Reviews

Mr. Irish Bastard und „The Desire For Revenge“: Stippvisite im Irish Pub

Wenige Genres legen den textlichen Fokus derart stark auf Vorkommnisse der hiesigen Pub-Landschaft wie der Irish-Folk. Je nach Spielart mal direkter, mal verschachtelter. Der Teufel, die Freundschaft und Seemannslieder dürfen keinesfalls fehlen, weshalb „The Desire For Revenge“ auch ebenjene in sich vereint.

„Black Eye Friday“ verkörpert den zielstrebigen Anlauf des vorliegenden Albums und signalisiert: Nichts von dem, was Irish-Folk ausmacht, soll der Hörer missen müssen.

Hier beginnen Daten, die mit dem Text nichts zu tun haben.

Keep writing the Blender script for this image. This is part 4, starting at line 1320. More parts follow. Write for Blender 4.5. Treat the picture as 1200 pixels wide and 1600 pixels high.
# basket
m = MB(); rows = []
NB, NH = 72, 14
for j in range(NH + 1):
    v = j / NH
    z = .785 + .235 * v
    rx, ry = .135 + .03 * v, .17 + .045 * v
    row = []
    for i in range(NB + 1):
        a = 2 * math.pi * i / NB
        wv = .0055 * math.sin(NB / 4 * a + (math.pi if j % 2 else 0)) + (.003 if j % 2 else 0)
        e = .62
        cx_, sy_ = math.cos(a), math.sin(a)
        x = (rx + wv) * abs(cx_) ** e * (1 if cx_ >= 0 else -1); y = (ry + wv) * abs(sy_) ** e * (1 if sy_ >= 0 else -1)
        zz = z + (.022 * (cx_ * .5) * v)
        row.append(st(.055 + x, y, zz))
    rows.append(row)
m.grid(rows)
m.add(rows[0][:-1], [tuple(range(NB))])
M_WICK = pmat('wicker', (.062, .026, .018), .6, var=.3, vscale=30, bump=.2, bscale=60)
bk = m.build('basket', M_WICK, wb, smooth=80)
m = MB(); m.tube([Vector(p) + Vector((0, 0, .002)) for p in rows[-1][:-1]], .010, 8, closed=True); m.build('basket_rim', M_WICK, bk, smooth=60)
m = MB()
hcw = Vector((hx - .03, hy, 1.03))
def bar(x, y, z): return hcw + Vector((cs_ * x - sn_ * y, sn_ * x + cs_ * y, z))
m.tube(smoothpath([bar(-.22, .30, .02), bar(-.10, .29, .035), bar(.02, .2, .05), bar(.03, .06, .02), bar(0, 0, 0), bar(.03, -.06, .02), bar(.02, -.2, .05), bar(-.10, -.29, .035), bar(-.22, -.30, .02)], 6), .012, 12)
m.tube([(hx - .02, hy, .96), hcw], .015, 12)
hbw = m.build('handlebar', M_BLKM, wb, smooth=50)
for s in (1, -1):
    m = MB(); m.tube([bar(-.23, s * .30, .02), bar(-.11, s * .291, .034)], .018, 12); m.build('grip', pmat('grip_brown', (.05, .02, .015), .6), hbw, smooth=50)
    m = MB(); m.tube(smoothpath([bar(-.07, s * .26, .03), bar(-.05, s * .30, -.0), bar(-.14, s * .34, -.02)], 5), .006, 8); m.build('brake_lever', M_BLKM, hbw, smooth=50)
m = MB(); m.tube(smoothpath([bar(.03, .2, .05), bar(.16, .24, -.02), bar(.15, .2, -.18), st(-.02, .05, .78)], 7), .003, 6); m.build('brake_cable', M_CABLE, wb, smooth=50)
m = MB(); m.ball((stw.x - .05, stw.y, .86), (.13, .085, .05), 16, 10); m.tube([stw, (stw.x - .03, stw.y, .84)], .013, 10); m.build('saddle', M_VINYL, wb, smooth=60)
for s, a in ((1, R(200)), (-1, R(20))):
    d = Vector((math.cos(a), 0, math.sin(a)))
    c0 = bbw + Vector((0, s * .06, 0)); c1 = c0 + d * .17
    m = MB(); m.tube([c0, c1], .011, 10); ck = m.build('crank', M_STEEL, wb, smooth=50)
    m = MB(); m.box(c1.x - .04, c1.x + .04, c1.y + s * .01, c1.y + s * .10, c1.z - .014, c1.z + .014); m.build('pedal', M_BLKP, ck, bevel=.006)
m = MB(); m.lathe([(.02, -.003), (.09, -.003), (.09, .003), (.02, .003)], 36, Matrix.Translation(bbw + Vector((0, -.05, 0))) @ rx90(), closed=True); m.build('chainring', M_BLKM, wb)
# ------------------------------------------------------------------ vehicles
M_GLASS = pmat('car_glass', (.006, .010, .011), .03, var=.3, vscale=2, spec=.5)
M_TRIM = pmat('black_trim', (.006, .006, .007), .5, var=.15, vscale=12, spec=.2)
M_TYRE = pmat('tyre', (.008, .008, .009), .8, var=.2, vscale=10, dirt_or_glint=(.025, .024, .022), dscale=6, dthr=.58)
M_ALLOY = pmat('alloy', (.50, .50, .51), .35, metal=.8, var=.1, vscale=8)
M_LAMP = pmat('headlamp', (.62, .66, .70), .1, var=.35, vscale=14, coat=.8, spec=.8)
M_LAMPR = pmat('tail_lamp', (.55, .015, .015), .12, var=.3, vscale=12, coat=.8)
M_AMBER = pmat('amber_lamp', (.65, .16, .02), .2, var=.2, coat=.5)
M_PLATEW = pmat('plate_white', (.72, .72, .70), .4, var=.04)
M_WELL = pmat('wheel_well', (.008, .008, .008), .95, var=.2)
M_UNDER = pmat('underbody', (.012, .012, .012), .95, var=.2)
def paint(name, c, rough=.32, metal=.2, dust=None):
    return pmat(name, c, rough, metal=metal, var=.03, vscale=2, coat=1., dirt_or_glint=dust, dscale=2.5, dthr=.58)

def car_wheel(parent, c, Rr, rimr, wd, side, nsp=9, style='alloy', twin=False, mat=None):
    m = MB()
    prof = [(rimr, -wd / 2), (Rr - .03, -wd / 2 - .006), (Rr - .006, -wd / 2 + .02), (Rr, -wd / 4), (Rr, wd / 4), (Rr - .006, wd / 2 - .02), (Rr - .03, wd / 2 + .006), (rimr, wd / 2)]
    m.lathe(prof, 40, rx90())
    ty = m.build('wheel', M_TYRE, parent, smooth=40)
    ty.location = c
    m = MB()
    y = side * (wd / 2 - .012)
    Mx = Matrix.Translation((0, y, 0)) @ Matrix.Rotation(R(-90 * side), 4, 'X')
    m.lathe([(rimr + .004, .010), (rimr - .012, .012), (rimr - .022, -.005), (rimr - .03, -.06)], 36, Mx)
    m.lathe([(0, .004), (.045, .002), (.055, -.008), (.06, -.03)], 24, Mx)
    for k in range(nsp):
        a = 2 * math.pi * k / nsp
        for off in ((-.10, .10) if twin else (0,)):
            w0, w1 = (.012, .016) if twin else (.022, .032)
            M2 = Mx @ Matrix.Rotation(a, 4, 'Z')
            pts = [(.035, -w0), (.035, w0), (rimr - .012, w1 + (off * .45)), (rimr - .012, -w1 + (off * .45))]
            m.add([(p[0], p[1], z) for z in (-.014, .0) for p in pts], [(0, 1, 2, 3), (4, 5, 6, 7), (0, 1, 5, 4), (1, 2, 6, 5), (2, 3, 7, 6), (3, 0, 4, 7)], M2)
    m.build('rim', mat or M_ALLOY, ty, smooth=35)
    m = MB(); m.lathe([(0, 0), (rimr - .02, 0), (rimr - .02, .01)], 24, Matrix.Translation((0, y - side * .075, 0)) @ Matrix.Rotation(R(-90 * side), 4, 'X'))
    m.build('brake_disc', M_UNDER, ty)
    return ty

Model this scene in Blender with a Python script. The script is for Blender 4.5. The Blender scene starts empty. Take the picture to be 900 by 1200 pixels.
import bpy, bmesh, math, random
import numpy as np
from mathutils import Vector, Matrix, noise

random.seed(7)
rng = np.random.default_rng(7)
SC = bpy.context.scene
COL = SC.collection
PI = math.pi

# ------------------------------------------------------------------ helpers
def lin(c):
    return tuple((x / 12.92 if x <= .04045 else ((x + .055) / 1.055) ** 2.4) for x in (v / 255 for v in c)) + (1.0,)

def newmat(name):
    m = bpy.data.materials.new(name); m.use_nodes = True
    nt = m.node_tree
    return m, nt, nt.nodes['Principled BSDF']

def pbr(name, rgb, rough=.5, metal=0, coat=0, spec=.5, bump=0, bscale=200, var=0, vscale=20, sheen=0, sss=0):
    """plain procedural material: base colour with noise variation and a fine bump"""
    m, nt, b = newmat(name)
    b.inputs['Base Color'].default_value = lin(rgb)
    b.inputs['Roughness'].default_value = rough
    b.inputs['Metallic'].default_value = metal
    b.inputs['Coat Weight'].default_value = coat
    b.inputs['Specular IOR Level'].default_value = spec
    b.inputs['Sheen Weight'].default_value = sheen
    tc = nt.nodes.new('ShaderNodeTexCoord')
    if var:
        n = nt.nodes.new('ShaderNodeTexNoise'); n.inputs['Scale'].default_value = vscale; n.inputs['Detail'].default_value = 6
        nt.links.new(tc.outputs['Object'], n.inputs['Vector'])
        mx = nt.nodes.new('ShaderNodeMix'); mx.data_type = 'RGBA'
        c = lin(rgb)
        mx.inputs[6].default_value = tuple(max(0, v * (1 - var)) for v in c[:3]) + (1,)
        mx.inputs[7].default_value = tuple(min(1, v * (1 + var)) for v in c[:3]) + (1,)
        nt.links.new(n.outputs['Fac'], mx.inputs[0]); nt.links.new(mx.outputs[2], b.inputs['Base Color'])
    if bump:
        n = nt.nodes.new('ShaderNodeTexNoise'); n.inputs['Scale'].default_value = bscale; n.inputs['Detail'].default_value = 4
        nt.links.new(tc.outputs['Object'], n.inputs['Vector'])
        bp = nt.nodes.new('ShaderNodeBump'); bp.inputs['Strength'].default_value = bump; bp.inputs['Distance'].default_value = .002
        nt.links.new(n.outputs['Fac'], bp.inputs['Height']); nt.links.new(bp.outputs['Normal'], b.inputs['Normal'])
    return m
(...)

Gefällige Melodien umgeben von tanzbaren Kulissen, die vor dem inneren Auge die ersten Circle-Pits auf der kommenden Tour aufblitzen lassen. Eine Erzählung über Oliver Cromwell, gleichermaßen ruhmreiche und umstrittene Persönlichkeit des spätmittelalterlichen Bürgerkriegs in England, schließt sich nahtlos und mit gleichbleibender Qualität an. Im Folgenden findet ein steter Wechsel zwischen Schunkel-Nummern („Poor Irish Billy“), tauglich für jeden Guinness-getränkten Abend, und ungehemmten Up-Tempo-Stücken („Pirates Of The Irish Sea“) statt. Letztere sind zumeist herkömmlich vertont, sodass es keiner näheren Besprechung bedarf. Böse Zungen würde behaupten: Kennt man einen Song, kennt man alle.

Ab und an beschleicht den Hörer tatsächlich das Gefühl, Zeuge von eher mittelmäßig spannendem Material zu werden. „I Only Like You When I´m Drunk“ bewegt sich im besprochenen, musikalischen Gefilde (durchaus legitim!) und der Text kann maximal als seichte Unterhaltung gewertet werden. Der Mittelteil der Platte plätschert dahin, bis speziell das Schluss-Trio zu überzeugen vermag. „Time After Time“, im Original ein Hit der 80er von Cyndi Lauper, lässt aufhorchen. Die Vorlage wird jedem Hörer bekannt sein, die Umsetzung ist originell ist und macht schlichtweg Spaß. „The Soundtrack Of My Life“ traut man in dieser Form einer jeden Punkband zu; griffig und hymnisch. „...Before The Devil Knows You´re Dead“ schlägt in eine vergleichbare Kerbe, obwohl hier überwiegend mit akustischen Gitarren und Akkordeon gearbeitet wird. Die zugrundeliegende Stimmung der Songs ähnelt sich. Somit stehen Eingängigkeit und der enorme Mitsingfaktor einer überstrapazierten Bedienung von Klischees gegenüber.

Für Freunde der Musikrichtung wird der Kauf definitiv kein Fehlgriff sein. Eine klangliche Revolution wäre erst notwendig, sollte das bestehende Konstrukt nicht mehr tragfähig sein – von diesem Punkt ist man weit entfernt. Anhänger von Fiddler´s Green, Flogging Molly und Konsorten werden musterhaft bedient.

Fazit

6.3
Wertung

Mich spricht „The Desire for Revenge" insofern an, als dass ich auch Sympathien für die weiteren Genre-Vertreter besitze und hier allenfalls Nuancen den Unterschied ausmachen. Ordentliches Album mit coolem Cover-Hit, welches mir insgesamt ganz gut gefällt.